Thursday, March 18, 2010

Just To Make Sure My Fellow Hoosiers Understand ...

This brings two thoughts to mind

1. The utter inability for State economic forecasters to be conservative enough to match the reality of our recession (they have been way off estimates of tax revenue for 17 consecutive months). Failure to accurately forecast means spending cuts can't easily be reasoned over time but instead must be spur of the moment "oh crap we need to cut something or else" afterthoughts.

2. The spending restraint has been necessary. Indiana has a huge surplus largely from efficiency gains made to government and of course from the lease of the Indiana toll road. According to the budget forecasts (which are rosier than they should be as it is), without cuts made to education, State agencies etc. (again, it would have been nice if these forecasts were more accurate to allow less hasty decisions), our surplus would have quickly turned to deficit within months.

We still run this huge risk - even given current cuts. If and as revenue forecasts continue to be further off than we expect, we can expect more 'spontaneous' cuts. It is either that or lose our edge in the Midwest as the only State in the vicinity to not be in dire budget straights (relatively speaking).

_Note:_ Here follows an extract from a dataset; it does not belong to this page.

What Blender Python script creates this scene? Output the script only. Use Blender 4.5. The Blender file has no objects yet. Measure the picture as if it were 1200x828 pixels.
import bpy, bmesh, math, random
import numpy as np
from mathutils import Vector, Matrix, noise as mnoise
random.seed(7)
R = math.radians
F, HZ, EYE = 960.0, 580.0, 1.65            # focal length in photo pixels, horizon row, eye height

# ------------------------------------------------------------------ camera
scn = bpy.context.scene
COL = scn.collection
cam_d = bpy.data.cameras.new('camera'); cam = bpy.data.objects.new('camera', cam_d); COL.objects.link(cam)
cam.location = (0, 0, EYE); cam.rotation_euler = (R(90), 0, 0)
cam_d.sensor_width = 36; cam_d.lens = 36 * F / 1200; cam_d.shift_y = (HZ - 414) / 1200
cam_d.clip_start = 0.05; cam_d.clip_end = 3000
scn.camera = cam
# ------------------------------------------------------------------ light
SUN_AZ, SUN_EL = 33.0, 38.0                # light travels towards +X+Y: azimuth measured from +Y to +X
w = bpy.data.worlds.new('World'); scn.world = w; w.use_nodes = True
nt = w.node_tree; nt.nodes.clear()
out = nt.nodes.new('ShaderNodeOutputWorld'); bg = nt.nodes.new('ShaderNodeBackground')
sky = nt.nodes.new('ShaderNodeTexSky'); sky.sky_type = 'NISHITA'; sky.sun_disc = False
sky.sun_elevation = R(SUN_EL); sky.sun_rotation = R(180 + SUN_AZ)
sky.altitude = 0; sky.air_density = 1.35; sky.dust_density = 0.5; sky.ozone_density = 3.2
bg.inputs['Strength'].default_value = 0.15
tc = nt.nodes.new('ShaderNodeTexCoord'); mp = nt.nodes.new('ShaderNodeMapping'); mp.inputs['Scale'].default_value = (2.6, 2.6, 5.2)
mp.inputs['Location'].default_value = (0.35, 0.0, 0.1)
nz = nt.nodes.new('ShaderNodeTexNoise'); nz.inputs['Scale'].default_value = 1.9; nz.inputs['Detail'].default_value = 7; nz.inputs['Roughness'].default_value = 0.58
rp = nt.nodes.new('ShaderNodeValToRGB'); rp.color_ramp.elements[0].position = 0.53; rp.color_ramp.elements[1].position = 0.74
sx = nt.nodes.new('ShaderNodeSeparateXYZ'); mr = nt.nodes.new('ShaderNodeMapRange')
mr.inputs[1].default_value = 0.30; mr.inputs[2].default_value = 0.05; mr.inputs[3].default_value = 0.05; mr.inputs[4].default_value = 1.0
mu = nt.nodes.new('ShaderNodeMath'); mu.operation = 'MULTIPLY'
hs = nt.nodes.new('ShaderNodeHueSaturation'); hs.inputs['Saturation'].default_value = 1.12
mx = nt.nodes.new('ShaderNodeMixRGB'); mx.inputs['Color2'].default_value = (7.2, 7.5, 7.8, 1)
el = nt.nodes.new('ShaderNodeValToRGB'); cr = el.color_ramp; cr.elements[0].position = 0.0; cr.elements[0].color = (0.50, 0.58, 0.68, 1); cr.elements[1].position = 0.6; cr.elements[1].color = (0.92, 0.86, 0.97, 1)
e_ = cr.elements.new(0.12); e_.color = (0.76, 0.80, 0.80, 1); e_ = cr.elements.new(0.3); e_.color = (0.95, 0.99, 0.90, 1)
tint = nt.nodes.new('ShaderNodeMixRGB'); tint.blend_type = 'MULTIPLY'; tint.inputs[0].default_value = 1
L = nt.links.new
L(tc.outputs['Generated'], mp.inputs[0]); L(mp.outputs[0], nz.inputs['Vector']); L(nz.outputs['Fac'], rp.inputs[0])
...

Risking that status, means not just risking the positive perception by businesses outside our State, but it risks the State premium credit rating as a whole.

Short of the Feds coming in and providing no-string-attached funds to States, there is no easy solution. But even if the Feds accommodated that. Does California deserve the same amount of funds per capita that Indiana does? Does an unruly child who throws tantrums when things don't go his way deserve ice cream as much as a more thoughtful child that recognizes the strength that a clam intellect can provide? IMOP, the Feds shouldn't be the spoiling parents for every State. Much in the same way that overly-simplistic Keynesian spending by the government can sometimes be for the benefit of the private sector's bad apple industries and interests over others, so does the same go for funding that the Feds spend on States.